Some existing and emerging technologies for hydrogen pipeline coatings and liners include polymer, metal, ceramic and composite systems, which may be able to address the challenges mentioned above.

• Polymer: Polyethylene (PE) and epoxy resin are the most widely used coating and liner systems in natural gas pipelines, and can withstand typical operating conditions of a hydrogen pipeline. Commercial flow efficiency epoxy coatings are most likely applicable to hydrogen pipelines. Polyvinyl alcohol (PVA) and polyvinylidene chloride (PVDC) show good hydrogen barrier performance, but ease of application and chemical resistance need to be improved.
• Metal: Nickel, zinc, copper, aluminum and stainless steel may be expected to perform effectively as a hydrogen barrier coating due to low permeability and maturity of application methods.
• Ceramic: Oxides and nitrides may show efficient hydrogen barrier performance, but their use in hydrogen pipelines is restricted by their brittle nature and challenges in scaling-up. Black oxide and vitreous coatings can be applied to large pipeline structures.
• Composite: Fiber reinforced polymers (FRP) and spiral interlocking pipes have been used for hydrogen service pipelines. Their performance attributes for hydrogen permeation, mechanical strength, flow efficiency and corrosion resistance depend on the material selected for individual layers and their fabrication methods.

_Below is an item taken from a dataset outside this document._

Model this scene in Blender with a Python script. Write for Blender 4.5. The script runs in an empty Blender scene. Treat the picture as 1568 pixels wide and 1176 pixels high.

For external coatings on hydrogen pipelines, their function is similar to those applied on natural gas pipelines. Existing technologies, best practices, standards and regulations for external coatings can be applied to hydrogen pipelines with revision, in order to comply with more stringent safety requirements expected to emerge in the coming years, as outlined in the international hydrogen pipeline standards.

Internal coatings or liners used in hydrogen pipelines must maintain their material properties and structural integrity – either completely unchanged or within permissible limits. A product qualification protocol can reference existing standards for internal coatings and liners in natural gas pipelines, with modifications to test conditions and acceptance criteria to align with hydrogen pipeline requirements.

Commercially available internal coatings and liners made of epoxy, PE, and FRP are expected to meet the minimum requirements for hydrogen service. The best practices for these coatings and liners as per natural gas pipelines may also be applicable to hydrogen pipelines, as long as they continue to fulfill their intended purposes, such as friction reduction, corrosion protection and erosion resistance.

While the effectiveness of coatings and liners in addressing the challenges of hydrogen pipelines has not been experimentally proven, their potential to mitigate HE and improve flow efficiency is considered. To promote the advancement of hydrogen service pipelines and coating and liner technologies, there are opportunities to streamline the process through standardization. The following recommendations are prioritized to facilitate safety, quality, economy, innovation and sustainability.

• Establish stand-alone standards for pipeline internal coatings, following the style of external coating standards like CSA Z245.20 series and CSA Z245.30.
• Standardize material qualification protocols for hydrogen service pipelines as a precondition of standardizing hydrogen infrastructure components, such as coatings and liners.
• Standardize qualification protocols for internal coatings and liners as HE mitigation measures when the best practice of testing hydrogen barrier performance is established by industry or academia.
• Standardize the best practice of adopting internal coatings and liners in pipeline rehabilitation derived from technical specifications provided by various manufacturers and contractors.Standardize the best practice and qualification protocols of emerging coatings and liners for hydrogen pipeline service.